Without the succor of divine grace we can do nothing;3 we cannot so much as form one good thought conducive to eternal life, nor take the least step towards God by supernatural virtue. “As the eye of the body, though perfectly sound, cannot see unless it be assisted by the light, so neither can a man live well but by the eternal light which is derived from God,” as St.
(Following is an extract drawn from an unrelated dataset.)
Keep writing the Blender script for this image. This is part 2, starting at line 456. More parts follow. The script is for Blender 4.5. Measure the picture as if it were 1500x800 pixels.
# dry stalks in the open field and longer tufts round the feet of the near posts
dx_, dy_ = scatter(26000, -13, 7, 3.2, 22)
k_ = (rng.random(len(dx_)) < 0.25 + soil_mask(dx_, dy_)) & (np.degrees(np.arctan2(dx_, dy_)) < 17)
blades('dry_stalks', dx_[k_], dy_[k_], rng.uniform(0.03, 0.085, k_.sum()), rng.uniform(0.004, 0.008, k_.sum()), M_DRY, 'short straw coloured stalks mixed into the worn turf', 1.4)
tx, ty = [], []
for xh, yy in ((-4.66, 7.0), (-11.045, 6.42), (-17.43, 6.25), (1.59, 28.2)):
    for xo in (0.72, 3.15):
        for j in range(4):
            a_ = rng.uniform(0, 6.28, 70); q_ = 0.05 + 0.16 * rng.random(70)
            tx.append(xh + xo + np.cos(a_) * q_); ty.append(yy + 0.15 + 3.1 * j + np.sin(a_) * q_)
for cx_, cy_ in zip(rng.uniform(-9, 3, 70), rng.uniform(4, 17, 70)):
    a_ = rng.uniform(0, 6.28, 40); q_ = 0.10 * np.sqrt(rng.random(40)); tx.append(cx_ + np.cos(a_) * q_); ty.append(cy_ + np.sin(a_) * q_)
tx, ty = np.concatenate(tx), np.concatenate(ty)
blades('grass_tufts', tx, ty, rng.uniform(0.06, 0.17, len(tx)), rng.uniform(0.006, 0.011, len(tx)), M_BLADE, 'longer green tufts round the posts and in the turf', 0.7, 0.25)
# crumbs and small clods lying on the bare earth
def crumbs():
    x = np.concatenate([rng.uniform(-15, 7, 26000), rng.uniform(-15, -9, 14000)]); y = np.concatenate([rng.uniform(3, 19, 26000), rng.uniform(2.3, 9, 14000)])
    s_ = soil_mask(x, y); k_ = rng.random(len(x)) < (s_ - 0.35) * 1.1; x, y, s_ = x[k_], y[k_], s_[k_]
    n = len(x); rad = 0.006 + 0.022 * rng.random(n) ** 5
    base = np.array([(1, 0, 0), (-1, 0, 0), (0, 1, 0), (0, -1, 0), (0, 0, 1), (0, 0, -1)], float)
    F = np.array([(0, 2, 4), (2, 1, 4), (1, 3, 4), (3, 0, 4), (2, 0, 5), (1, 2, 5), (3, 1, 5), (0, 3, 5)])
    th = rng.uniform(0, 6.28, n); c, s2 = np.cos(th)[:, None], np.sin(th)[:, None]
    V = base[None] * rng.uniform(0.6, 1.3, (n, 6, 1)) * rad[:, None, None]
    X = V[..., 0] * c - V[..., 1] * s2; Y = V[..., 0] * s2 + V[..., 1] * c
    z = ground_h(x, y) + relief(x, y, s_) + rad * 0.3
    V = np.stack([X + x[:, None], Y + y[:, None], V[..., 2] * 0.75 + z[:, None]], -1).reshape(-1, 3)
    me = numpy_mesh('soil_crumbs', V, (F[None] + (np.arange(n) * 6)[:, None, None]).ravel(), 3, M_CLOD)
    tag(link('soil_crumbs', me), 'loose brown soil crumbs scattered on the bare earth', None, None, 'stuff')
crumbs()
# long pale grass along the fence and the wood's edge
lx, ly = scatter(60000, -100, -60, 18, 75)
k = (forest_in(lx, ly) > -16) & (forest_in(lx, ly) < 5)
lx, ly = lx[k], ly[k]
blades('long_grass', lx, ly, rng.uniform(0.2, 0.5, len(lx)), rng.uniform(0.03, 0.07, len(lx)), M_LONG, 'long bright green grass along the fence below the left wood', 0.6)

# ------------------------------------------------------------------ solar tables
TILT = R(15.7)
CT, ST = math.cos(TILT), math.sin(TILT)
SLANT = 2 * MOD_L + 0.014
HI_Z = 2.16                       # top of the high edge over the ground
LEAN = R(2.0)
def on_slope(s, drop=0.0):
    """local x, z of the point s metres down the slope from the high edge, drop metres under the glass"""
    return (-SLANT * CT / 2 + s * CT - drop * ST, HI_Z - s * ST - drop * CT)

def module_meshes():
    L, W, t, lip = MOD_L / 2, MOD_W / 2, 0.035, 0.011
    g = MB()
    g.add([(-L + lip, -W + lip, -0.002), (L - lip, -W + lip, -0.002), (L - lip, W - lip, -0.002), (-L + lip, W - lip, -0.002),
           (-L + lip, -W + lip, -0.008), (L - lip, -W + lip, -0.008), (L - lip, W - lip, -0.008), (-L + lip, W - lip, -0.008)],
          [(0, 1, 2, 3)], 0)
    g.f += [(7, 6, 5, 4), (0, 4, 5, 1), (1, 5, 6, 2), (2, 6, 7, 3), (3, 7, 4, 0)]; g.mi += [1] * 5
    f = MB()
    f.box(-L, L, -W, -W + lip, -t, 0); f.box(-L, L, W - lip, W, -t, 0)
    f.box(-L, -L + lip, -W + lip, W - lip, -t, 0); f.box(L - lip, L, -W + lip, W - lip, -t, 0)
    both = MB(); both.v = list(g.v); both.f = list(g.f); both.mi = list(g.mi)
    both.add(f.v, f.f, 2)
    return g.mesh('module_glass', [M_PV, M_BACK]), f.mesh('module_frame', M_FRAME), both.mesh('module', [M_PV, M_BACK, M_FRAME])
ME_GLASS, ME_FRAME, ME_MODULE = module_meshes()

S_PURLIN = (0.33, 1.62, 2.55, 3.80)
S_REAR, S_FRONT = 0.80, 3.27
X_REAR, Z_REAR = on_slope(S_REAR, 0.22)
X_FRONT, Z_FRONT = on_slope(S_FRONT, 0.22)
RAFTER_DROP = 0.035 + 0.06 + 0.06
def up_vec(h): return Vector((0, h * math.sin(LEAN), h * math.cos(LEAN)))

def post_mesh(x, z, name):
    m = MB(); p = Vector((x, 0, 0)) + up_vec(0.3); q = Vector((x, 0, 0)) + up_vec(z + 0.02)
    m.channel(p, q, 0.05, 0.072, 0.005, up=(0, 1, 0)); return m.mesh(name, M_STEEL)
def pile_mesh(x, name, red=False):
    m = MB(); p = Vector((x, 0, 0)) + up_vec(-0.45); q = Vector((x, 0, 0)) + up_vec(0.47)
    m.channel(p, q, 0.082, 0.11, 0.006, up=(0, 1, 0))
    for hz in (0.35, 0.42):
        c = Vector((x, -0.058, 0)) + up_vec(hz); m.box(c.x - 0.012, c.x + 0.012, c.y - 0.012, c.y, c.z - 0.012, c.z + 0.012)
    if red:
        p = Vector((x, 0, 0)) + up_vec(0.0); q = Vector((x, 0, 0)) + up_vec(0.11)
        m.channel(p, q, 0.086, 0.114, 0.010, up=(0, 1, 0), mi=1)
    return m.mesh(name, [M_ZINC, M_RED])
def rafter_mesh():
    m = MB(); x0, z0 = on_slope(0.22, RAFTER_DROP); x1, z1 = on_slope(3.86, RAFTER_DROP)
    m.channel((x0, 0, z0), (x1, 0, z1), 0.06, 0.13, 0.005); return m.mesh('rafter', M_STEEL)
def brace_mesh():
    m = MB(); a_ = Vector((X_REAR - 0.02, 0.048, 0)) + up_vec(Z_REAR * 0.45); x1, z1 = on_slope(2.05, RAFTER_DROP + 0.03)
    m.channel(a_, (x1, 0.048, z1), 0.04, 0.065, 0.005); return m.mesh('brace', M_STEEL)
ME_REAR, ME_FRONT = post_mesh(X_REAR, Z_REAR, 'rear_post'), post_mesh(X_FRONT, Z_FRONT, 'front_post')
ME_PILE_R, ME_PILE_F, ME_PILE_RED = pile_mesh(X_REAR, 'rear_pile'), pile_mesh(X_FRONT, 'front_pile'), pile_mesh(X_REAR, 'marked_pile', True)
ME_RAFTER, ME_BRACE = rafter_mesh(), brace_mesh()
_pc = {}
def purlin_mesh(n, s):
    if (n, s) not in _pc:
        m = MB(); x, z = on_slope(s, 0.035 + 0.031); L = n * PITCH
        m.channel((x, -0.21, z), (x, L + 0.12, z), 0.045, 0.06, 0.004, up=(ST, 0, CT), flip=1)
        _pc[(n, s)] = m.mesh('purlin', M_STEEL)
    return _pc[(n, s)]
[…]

Austin says.4 God, who desires that all men be saved, offers this treasure to every one, enlightening every man that cometh into this world.5 If we neglect to pray assiduously for this divine succor, if we are not solicitous faithfully to preserve and improve this most excellent gift of God, we are Pelagians in conduct, though we condemn their erroneous principles; for we ungratefully despise the divine mercy, destroy in our souls the principle of our spiritual life, and of eternal glory, and trample under our feet the price of Christ’s sacred blood. The graces which we reject, are seeds which would fructify to a hundred-fold; they are talents, which if put out to the banker, would be multiplied: faithfully corresponded with, they would make us saints; but the abuse of them will be our greatest crime, and our heaviest condemnation. Wo to thee, Corosain, &c.